Ensemble Offspring’s cleverly named Noisy Egg Creation Fund was responsible for the next, and most entertaining, item on the agenda – a world premiere commission from Berlin-based Mexican composer Juan Felipe Waller. Having toured around Europe with a piece by Waller for 24 builder’s tiles, percussionist Claire Edwardes decided to get a slightly smaller work out of Waller on this occasion. A mere eight tiles were employed here, plus stainless steel rods (not available from Bunnings in case you were thinking of trying this at home), rubber superballs on sticks, and things Edwardes referred to as nanorods. Waller’s objective was to create electronic sounds using acoustic instruments and the resultant sextet Detone Rutune for tiles, flute, clarinet, violin (a virtuosic Veronique Serret), cello and prepared piano is a jangly, surprisingly boppy affair – a bit like a mentally unstable breeze having a bit of a turn in a wind chime shop. You'd never believe tiles could make such marvellously varied sounds!

Swiss-born, Viennese composer Beat Furrer’s Lied was an Australian premiere. A gentle reflection on a Schubert song (Auf den flusse from Winterreise, but rather undetectable to my ears) for piano and violin, Lied felt less interesting than it might have been. Not so the next piece, though. Jonathan Harvey’s 1993 trio for flute, bass clarinet and piano, The Riot was just that – an exhilarating series of themes thrown around with gay abandon from one instrument to the next.
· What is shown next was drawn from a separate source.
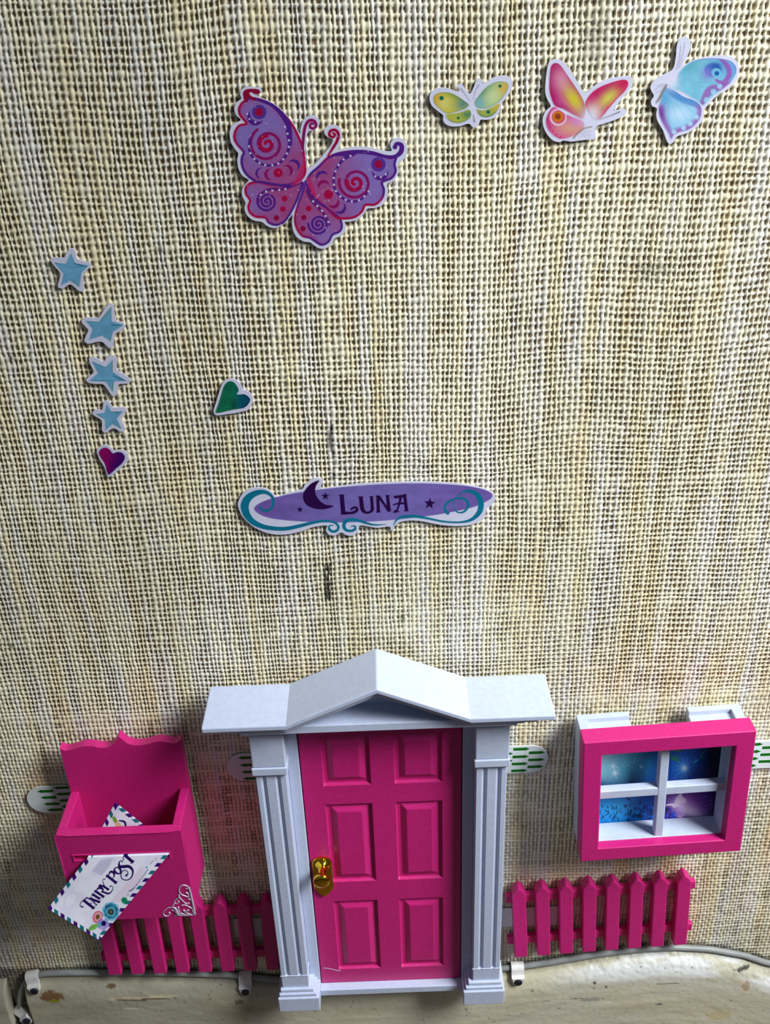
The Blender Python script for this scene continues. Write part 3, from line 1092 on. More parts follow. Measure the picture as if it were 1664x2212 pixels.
X, Z = WC
wpart('window_frame', frame(X, Z, 59.4, 58.2, 46.2, 45.6, 12.7, 20), PINK, win, 0.45, 3)
body = wpart('window_body', frame(X, Z - 2.0, 58.6, 53.2, 45.4, 44.8, 8, 16.5, 2.0), GREYW, win, 0.3)
wpart('window_side', box(X - 29.3, X - 24, 3, 8.1, Z - 28.4, Z + 25), GREYW, win, 0.3)
wpart('window_side', box(X + 24, X + 29.3, 3, 8.1, Z - 28.4, Z + 25), GREYW, win, 0.3)
wpart('muntin', box(X - 1.65, X + 1.65, 12.6, 16.2, Z - 22.95, Z + 22.95), WHITE, win, 0.45, 3)
wpart('muntin', box(X - 23.2, X + 23.2, 12.7, 16.1, Z - 1.9 - 0.1, Z + 1.9 - 0.1), WHITE, win, 0.45, 3)
for s in (-1, 1):
    # raised hanging bracket on the top edge: a pocket open towards the middle
    a0, a1 = X + s * 29.2, X + s * 10.5
    lo, hi = min(a0, a1), max(a0, a1)
    leg0, leg1 = (lo, lo + 3.6) if s < 0 else (hi - 3.6, hi)
    hk = join(box(lo, hi, 3, 5.6, Z + 22, Z + 27.2), box(leg0, leg1, 5.6, 12.6, Z + 22, Z + 27.2), box(lo, hi, 5.5, 12.6, Z + 22, Z + 25.4))
    wpart('hanging_bracket', hk, GREYW, win, 0.3)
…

Up-tempo and toe-tapping (there was even an unashamed waltz section), especially when pitting the bottom register of the bass clarinet against the top of the doubled piccolo, like so much of Harvey's oeuvre this was an imaginative, engaging and original work.

The program wrapped up with more Xenakis – this time his Plektó from 1993 – a word that means braids and reflects the plaiting of the instrumental textures by the composer in his signature complex mathematical sequences. This fascinating listen roamed widely, even including a military march, in a musical finale that combined considerable swing and dash.

Returning to the culinary metaphor then, I’ll conclude by saying that, like the best nouvelle cuisine, nothing on this menu outstayed its welcome. But, like a good spicy feast, items such as the Waller and the Harvey mentally repeated on me for quite a while afterwards.

Plektó is at DeClassified Music (The Long Weekender), FireWorks Gallery, Brisbane on July 11.